Sabotage The Project

Sabotage the Project – Pragmatism Bypass

“This is OUTRAGEOUS!”  Looking back into the rage haze that had descended over me, I can’t really be sure if I said it, or shouted it, or screamed it.  Memories of emotions are unreliable though.  Odds are that I croaked or whimpered it, but for the purpose of today’s story let’s assume I bellowed it Brian Blessed style…

“Well, I’m sorry you think that but it’s your mistake and you’re not progressing until you fix it,” came the reply.

The project had just failed a stage gate review.  Appalling isn’t it?  You’re reading the blog of someone that was working on a project that failed a stage gate review.  You can use the comment section at the bottom of the page to mock me, I deserve it.

But guess what had failed it…

The project was at the Planning Stage and trying to get started on Delivery, but there was the small matter of the stage gate first.  And before you start judging, let me assure you that the plan was good.  All of the mandatory documents were good.  Funding was approved and ready.  The process of going through programme board for approval before getting final portfolio level approval had been successfully completed and minuted.  So why were we being stopped?

A file naming convention failure.  For a single document, the project plan, the filename had not been updated.  Instead of:

[yyyymmdd]_[Project Name]_[Project Plan]_Final_1.0

it still read as:

[yyyymmdd]_[Project Name]_[Project Plan]_Draft_0.4

You’re probably thinking I’m joking.  I wish.  We actually failed the stage gate for this.  You can use the comment section at the bottom of the page to mock me, if you still think I deserve it.
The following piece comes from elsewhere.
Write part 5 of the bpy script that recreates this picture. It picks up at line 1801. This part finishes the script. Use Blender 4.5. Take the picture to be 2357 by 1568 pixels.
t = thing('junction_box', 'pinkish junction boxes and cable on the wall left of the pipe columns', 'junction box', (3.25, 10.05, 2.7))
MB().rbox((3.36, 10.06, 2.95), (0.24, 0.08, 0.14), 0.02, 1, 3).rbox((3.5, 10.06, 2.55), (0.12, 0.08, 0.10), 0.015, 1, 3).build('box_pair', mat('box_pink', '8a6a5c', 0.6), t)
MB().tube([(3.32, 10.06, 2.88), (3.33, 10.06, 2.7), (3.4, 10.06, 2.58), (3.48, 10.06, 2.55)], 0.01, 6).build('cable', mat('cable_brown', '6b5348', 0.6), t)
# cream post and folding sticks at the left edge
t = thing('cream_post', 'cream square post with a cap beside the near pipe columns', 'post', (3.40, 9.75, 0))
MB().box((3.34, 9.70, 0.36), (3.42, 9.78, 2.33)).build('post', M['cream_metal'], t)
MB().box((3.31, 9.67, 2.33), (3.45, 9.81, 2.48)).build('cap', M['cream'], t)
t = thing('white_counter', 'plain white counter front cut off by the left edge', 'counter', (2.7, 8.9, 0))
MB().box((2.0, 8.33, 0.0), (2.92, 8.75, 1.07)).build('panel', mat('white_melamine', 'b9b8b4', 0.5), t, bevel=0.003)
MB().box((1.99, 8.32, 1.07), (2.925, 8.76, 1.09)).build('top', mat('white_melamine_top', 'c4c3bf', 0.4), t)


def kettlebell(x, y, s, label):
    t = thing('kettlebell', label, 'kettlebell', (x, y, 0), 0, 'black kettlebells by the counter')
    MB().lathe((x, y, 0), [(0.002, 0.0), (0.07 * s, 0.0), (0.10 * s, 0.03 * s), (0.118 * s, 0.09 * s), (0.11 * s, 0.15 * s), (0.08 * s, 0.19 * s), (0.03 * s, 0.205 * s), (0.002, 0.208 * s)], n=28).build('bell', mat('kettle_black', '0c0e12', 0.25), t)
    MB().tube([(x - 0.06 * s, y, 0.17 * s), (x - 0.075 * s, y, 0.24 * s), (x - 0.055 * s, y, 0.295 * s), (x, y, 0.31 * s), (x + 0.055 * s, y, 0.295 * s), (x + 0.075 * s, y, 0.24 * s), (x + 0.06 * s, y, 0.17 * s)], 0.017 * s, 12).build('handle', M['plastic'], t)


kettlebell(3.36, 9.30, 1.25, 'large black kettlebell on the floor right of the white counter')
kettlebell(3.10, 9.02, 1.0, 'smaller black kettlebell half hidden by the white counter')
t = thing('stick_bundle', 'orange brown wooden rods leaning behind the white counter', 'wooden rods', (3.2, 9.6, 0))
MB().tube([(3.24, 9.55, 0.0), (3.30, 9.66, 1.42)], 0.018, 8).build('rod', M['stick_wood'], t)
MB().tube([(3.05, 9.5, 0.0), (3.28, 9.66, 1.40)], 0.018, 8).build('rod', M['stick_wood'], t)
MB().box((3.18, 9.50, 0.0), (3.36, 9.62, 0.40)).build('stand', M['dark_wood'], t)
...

What had happened was the programme board was delayed, and it’s postponed date was very close to the stage gate milestone.  The board had approved the document, which in this organisation meant it was baselined as “Final 1.0” and the project manager, in his hurry to meet the submission deadline, had not remembered to update it before submitting for the portfolio’s stage gate reviewer.  Usually I would have checked before making the submission myself, but I’d been diverted to, ironically, help draw up the standards for stage gate management.

A mistake?  Yes.  A critical one?  Not really.  Could it be fixed with a phone call?  Sure. But the reviewer thought that this was his moment to shine and to demonstrate to the watching world that he was adding great value.  A rule introduced a few months previously to embed the new naming convention stated that projects could not pass gates without proper naming.  But where our pedantic reviewer had got his wires crossed was that this rule was to intended to prevent archives from becoming unmanageable due to varied naming styles, not to slow down the delivery of projects.
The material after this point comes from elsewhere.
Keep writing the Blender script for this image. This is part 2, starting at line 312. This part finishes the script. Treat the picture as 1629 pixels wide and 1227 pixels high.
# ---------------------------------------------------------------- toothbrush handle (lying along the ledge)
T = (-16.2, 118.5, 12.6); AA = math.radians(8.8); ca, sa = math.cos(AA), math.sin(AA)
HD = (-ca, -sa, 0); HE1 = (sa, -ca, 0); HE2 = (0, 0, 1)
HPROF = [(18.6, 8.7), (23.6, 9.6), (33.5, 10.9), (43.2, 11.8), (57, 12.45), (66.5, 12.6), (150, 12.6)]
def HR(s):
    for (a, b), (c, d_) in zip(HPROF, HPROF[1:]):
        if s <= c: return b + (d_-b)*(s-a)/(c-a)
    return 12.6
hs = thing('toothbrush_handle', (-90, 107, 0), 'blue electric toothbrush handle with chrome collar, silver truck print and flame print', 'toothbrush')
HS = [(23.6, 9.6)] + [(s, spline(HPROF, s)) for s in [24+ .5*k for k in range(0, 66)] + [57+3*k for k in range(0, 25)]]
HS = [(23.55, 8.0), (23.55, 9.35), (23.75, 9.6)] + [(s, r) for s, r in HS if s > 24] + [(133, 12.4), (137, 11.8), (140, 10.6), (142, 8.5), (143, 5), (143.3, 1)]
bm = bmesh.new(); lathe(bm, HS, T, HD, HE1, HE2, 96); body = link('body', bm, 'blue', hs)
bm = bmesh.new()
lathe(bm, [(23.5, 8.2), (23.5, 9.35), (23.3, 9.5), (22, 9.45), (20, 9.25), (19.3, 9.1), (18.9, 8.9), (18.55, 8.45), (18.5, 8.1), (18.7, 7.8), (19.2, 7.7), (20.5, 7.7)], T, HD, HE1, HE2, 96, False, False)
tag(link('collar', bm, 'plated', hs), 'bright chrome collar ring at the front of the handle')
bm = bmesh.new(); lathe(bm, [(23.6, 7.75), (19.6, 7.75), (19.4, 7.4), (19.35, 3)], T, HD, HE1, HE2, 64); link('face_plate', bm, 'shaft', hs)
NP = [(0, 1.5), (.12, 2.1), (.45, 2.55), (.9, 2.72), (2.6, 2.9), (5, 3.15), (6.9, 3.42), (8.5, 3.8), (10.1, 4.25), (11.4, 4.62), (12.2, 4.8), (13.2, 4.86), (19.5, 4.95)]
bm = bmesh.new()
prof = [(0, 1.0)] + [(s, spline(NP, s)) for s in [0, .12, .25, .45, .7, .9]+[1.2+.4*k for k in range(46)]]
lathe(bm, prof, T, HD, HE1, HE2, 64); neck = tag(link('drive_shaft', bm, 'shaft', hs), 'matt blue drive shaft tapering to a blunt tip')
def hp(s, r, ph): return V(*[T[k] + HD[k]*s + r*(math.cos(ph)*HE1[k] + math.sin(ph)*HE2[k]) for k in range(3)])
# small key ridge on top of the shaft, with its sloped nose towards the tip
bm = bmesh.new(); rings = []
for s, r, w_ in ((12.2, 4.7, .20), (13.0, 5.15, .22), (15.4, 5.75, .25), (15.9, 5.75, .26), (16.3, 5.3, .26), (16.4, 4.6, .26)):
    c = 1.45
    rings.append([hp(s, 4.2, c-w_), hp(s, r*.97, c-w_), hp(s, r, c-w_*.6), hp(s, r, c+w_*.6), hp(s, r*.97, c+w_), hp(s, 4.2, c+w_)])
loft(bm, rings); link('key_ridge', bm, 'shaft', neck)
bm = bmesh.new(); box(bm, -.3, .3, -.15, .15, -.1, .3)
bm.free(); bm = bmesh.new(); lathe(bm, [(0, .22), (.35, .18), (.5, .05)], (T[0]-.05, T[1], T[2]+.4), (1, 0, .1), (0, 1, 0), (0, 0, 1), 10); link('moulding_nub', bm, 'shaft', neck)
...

A hard lesson in the PMO is learning when we should and shouldn’t compromise.  PMO’s and Assurance must always be cleaner than clean – if we are to enforce policy and standards elsewhere we have to follow the rules ourselves.  So do we blindly follow process and let a project run into trouble to reveal to the world that they have a problem (or just a glitch like a misnamed file)?  It would teach them a lesson wouldn’t it?  Or do we note the problem and then spend a couple of minutes helping them out and look out for repeat errors/failures/bad behaviours?  Depending on the nature of the project manager involved, you could potentially spend the rest of your career cleaning up small mistakes after them.
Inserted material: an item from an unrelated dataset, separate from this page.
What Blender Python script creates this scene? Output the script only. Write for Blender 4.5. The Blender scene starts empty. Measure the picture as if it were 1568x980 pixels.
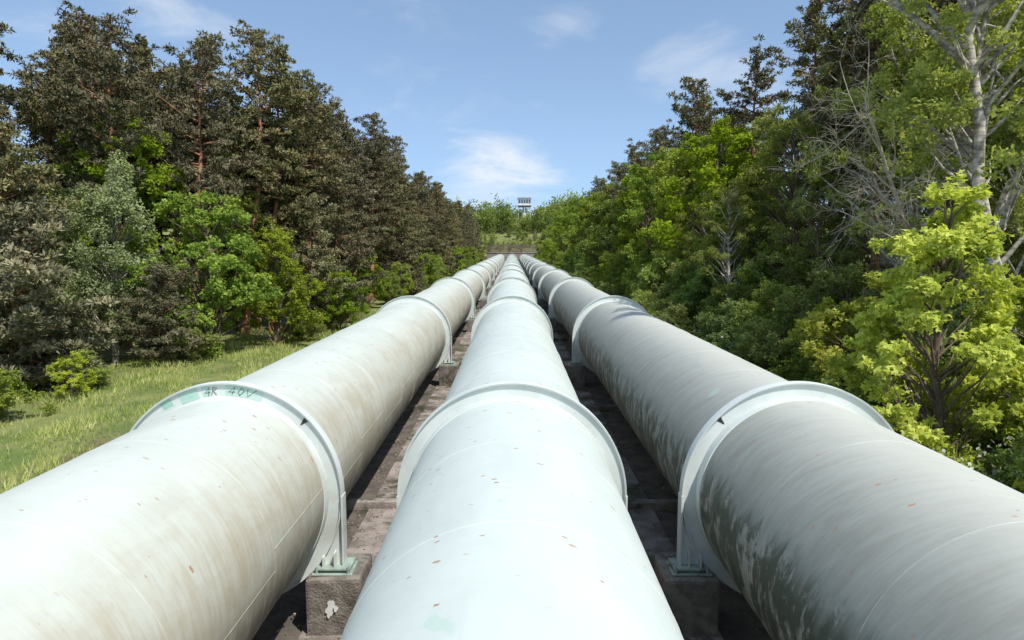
import bpy, bmesh, math, random
import numpy as np
from math import sin, cos, tan, pi, radians
from mathutils import Vector

TH = radians(6.0)
ZC = 10.0
H, R, RF, XP = 4.7, 1.9, 2.19, 5.43
S0, SP = 12.7, 23.6
PEND = 322.0
scene = bpy.context.scene

# ------------------------------------------------------------------ helpers
class Geo:
    def __init__(s):
        s.V=[]; s.Q=[]; s.M=[]; s.T=[]; s.n=0
    def add(s, V, Q, m=0, t=0.5):
        V=np.asarray(V,dtype=np.float32).reshape(-1,3); Q=np.asarray(Q,dtype=np.int32).reshape(-1,4)
        s.V.append(V); s.Q.append(Q+s.n); s.M.append(np.full(len(Q),m,dtype=np.int32))
        if np.isscalar(t): t=np.full(len(V),t)
        s.T.append(np.asarray(t,dtype=np.float32)); s.n+=len(V)
    def mesh(s, name, mats, smooth=False, smooth_mats=None):
        V=np.concatenate(s.V); Q=np.concatenate(s.Q); M=np.concatenate(s.M); T=np.concatenate(s.T)
        me=bpy.data.meshes.new(name)
        me.vertices.add(len(V)); me.vertices.foreach_set('co',V.ravel())
        me.loops.add(len(Q)*4); me.loops.foreach_set('vertex_index',Q.ravel())
        me.polygons.add(len(Q)); me.polygons.foreach_set('loop_start',np.arange(0,len(Q)*4,4,dtype=np.int32))
        for mt in mats: me.materials.append(mt)
        me.polygons.foreach_set('material_index',M)
        sm=np.full(len(Q),smooth)
        if smooth_mats is not None: sm=np.isin(M,smooth_mats)
        me.polygons.foreach_set('use_smooth',sm)
        a=me.attributes.new('tint','FLOAT','POINT'); a.data.foreach_set('value',T)
        me.update(calc_edges=True); me.validate()
        return me

def obj(name, me, loc=(0,0,0), rot=(0,0,0), sc=1.0, parent=None):
    o=bpy.data.objects.new(name, me); scene.collection.objects.link(o)
    o.location=loc; o.rotation_euler=rot
    o.scale=(sc,sc,sc) if np.isscalar(sc) else sc
    if parent: o.parent=parent
    return o

def tube(g, pts, rad, sides=6, m=0, t=0.5):
    pts=np.asarray(pts,float); n=len(pts); rad=np.broadcast_to(np.asarray(rad,float),(n,))
    d=np.gradient(pts,axis=0); d/=np.linalg.norm(d,axis=1)[:,None]+1e-9
    ref=np.array([0,0,1.]) if abs(d[0][2])<0.8 else np.array([1.,0,0])
    a=np.cross(d,ref); a/=np.linalg.norm(a,axis=1)[:,None]+1e-9
    b=np.cross(d,a)
    ang=np.arange(sides)*2*pi/sides
    V=pts[:,None,:]+rad[:,None,None]*(np.cos(ang)[None,:,None]*a[:,None,:]+np.sin(ang)[None,:,None]*b[:,None,:])
    i=np.arange(n-1)[:,None]*sides; j=np.arange(sides)[None,:]; k=(j+1)%sides
    Q=np.stack([i+j,i+k,i+sides+k,i+sides+j],-1).reshape(-1,4)
    g.add(V.reshape(-1,3),Q,m,t)

def box(g, x0,x1,y0,y1,z0,z1,m=0):
    V=[(x,y,z) for z in (z0,z1) for y in (y0,y1) for x in (x0,x1)]
    Q=[(0,2,3,1),(4,5,7,6),(0,1,5,4),(2,6,7,3),(0,4,6,2),(1,3,7,5)]
    g.add(V,Q,m)

def unit(v): return v/(np.linalg.norm(v,axis=-1,keepdims=True)+1e-9)

def diamonds(g, C, Tn, Bn, L, W, m, t, base=False):
    L=np.asarray(L)[:,None]; W=np.asarray(W)[:,None]
    if base: c0=C; mid=C+Tn*L*0.5; c1=C+Tn*L
    else: c0=C-Tn*L*0.5; mid=C; c1=C+Tn*L*0.5
    V=np.stack([c0,mid+Bn*W*0.5,c1,mid-Bn*W*0.5],1)
    n=len(C)
    Q=np.arange(n*4).reshape(n,4)
    g.add(V.reshape(-1,3),Q,m,np.repeat(t,4))

def rand_leaves(g, C, size, asp, rs, m, t, up=0.5, lobed=False, outw=None):
    n=len(C)
    nb=rs.normal(size=(n,3))+np.array([0,0,up])
    if outw is not None: nb=nb+outw
    nr=unit(nb)
    q=rs.normal(size=(n,3)); T=unit(np.cross(nr,q)); B=np.cross(nr,T)
    L=size*rs.uniform(0.7,1.3,n)
    if lobed:
        for a in (-1.0,0,1.0):
            T2=T*cos(a)+B*sin(a); B2=np.cross(nr,T2)
            diamonds(g,C,T2,B2,L*(1 if a==0 else 0.8),L*0.48,m,t,base=True)
    else:
        diamonds(g,C,T,B,L,L*asp,m,t)

# ------------------------------------------------------------------ node materials
def newmat(name):
    m=bpy.data.materials.new(name); m.use_nodes=True
    nt=m.node_tree; nt.nodes.clear()
    out=nt.nodes.new('ShaderNodeOutputMaterial')
    return m,nt,out
class NB:
    def __init__(s,nt): s.nt=nt
    def node(s,t,**k):
        n=s.nt.nodes.new(t)
        for a,b in k.items(): setattr(n,a,b)
        return n
    def lk(s,a,b): s.nt.links.new(a,b)
    def setin(s,inp,v):
        if isinstance(v,bpy.types.NodeSocket): s.lk(v,inp)
        else: inp.default_value=v
    def math(s,op,a,b=0.0,c=None,clamp=False):
        n=s.node('ShaderNodeMath',operation=op,use_clamp=clamp)
        s.setin(n.inputs[0],a); s.setin(n.inputs[1],b)
        if c is not None: s.setin(n.inputs[2],c)
        return n.outputs[0]
    def mix(s,f,a,b,mode='MIX'):
        n=s.node('ShaderNodeMix',data_type='RGBA',blend_type=mode)
        s.setin(n.inputs[0],f)
        for i,v in ((6,a),(7,b)):
            if isinstance(v,tuple): v=(v[0],v[1],v[2],1)
            s.setin(n.inputs[i],v)
        return n.outputs[2]
    def ramp(s,f,p0,p1,v0=0.0,v1=1.0):
        n=s.node('ShaderNodeMapRange',interpolation_type='SMOOTHSTEP')
        s.setin(n.inputs[0],f); n.inputs[1].default_value=p0; n.inputs[2].default_value=p1
        n.inputs[3].default_value=v0; n.inputs[4].default_value=v1
        return n.outputs[0]
    def noise(s,vec,scale,detail=4,rough=0.55,dist=0.0):
        n=s.node('ShaderNodeTexNoise'); 
        if vec is not None: s.lk(vec,n.inputs['Vector'])
        n.inputs['Scale'].default_value=scale; n.inputs['Detail'].default_value=detail
        n.inputs['Roughness'].default_value=rough; n.inputs['Distortion'].default_value=dist
        return n.outputs[0]
    def comb(s,x,y,z=0.0):
        n=s.node('ShaderNodeCombineXYZ')
        for i,v in enumerate((x,y,z)): s.setin(n.inputs[i],v)
        return n.outputs[0]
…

I’m sure you can see that this relates to more than just a single argument at a stage gate.  It applies to nearly every aspect of how we engage with the change community.  I’ve learned that the most effective way to manage this dilemma is ask myself “what is the greater good?”  I remember that the PMO is here to serve the change community, that Assurance is here to protect the business, so the best way I can help achieve those objectives is to help out and take a pragmatic approach.  It’s in the business’s interest for the project to progress, so I wouldn’t block it for something minor.  I don’t feel like I’ve conceded or looked like a pushover in doing so.

Would I have failed the project at the gate for a naming convention failure on a single document?  No.  I’d just be on the phone saying “Hey, are you going to resubmit that plan with the right name, or shall I fail you tomorrow?”  What would you do?  You can use the comment section at the bottom of the page to tell me – if you’re not too busy mocking me.